Hammers 4s XV Triumph in a Torturous Tempest over a Fierce Feltham

Hammersmith and Fulham 4s XV went into Saturday having recorded back-to-back losses, amounting to the team’s worst start to a season for four years. Yet, in a week where petrol was scarcer than veterans at training, nothing would prevent the Hammers from turning up in droves to right the wrongs of previous weeks.

So focused on the mission at hand was Marsh, and so keen to flaunt his back-to-school plimsols, that bringing appropriate footwear was no longer a significant concern. With the team assembled, and boots adequately redistributed, a storm was coming to Feltham.

Literally, a storm was brewing. As if Steve “Scotty T” Danby had summoned the mighty Zeus himself with his rousing words and sultry Geordie twang, a biblical tempest gathered over the outer reaches of West London.

Kicking into the wind to start the game, Hammers fly-half, Nick Emmett, bounced the ball along the ground to only just make it past 10. What appeared to the untrained eye to be a pathetic fumble of a kick, was indeed a beautiful masterstroke from the well-versed veteran to nullify the, now, gale-force winds.

A strong defensive set in the Feltham half and penalty turn-over won the ball back and put the Hammers on the front foot.
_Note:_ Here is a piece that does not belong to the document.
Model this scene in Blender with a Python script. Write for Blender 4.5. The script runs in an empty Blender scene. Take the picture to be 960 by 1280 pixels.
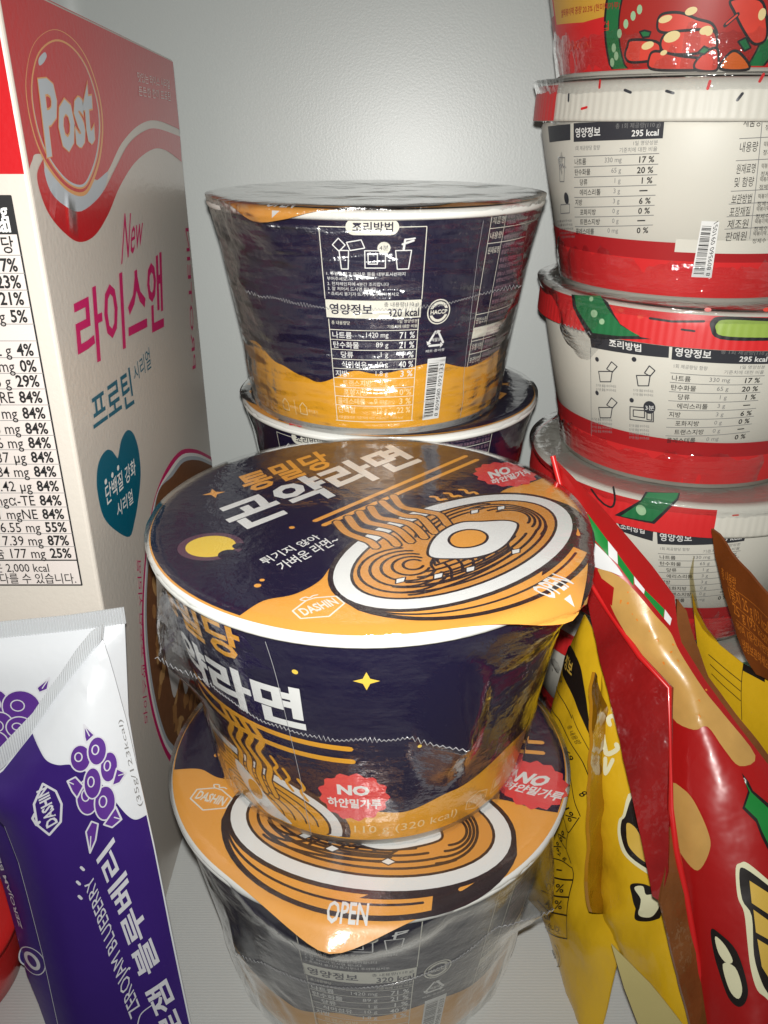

Kicking to the corner, the ever-wise Emmett deciding to get the ball off the ground this time, the Hammers threatened an attacking lineout.

Three Feltham turnovers and re-entries into the 22 later, Marsh, on debut and feeling the 99-agility of his recently borrowed boots, dropped a shoulder to cross the whitewash and score the opening points of the game.

0-7 to the visitors. A good start.

With a pack size to rival the Springboks, Feltham came back swinging, crashing time and again upon the Hammers defence. After 5 minutes of relentless pressure, the flood defences gave out. The sluice gates opened and Feltham trundled over the line.


For the subsequent 20 minutes, a period characterised by knock-ons, forward passes and lost balls in contact, either the Hammers backs hadn’t cleaned the hair-pomade from their pre-match ritual off their hands, or the weather was starting to take its toll.

Pacey debutant Dan Chirwa dropped a pass from Jamie Drysdale, who had boshed through the Feltham centres, to squander a 2 vs. 1 on the fullback and an undeniable try-scoring opportunity. Such was the apparent error, that when gifted exactly the same opportunity 5 minutes later, Drysdale flagrantly ignored Chirwa’s cries and put ball to laces rather than risk the apparent danger of another pass in those conditions.

Late in the half and exploiting Feltham’s eagerness to “Fold the 9” (as was overheard several times), Tomos withheld his offload from the top of an attacking line-out, jumped to the floor and simply strolled through the Feltham pack cross the line without challenge.

12-5 at half time.

Forced changes to the Hammers 9/10 combination on either side of half time due to injury seemed to cause confusion, as the ball was suddenly finding its way to the wing without hitting the turf. With another debutant Ollie Boulton filling in at 9, and the revelations of what was possible, Hammers discovered an entirely new region of the pitch – the 15-metre line.

Now, to be honest, I don’t remember much of the second half because I spent most of it gasping for oxygen like a fish out of water (pretty sure I’ve missed a try in here somewhere, sincere apologies Ed Haynes), but from what could be discerned between frantic breaths, the Hammers had discovered their Joue Joue.

Apparently fresh off watching a Quade Cooper highlights reel, Ollie Boulton threw shoulders left and right to weave through the Feltham pack for another try. In the dying embers of the game, again appearing as the protagonist in our tale, Marsh (playing 8 by the way) cleared his own lines with a monstrous kick to an isolated Feltham forward, only to recollect the ball himself and offload to a charging Scotty T who topped off an ultimate breakaway try.

Final score: 5-36

With a roster of scorers spread across many positions, strong performances from a string of debutants playing out of position, and a genuinely impressive 50% conversion rate in ungodly conditions, the 4s displayed their strength in depth and unity as a team. Bring on the rest of the season!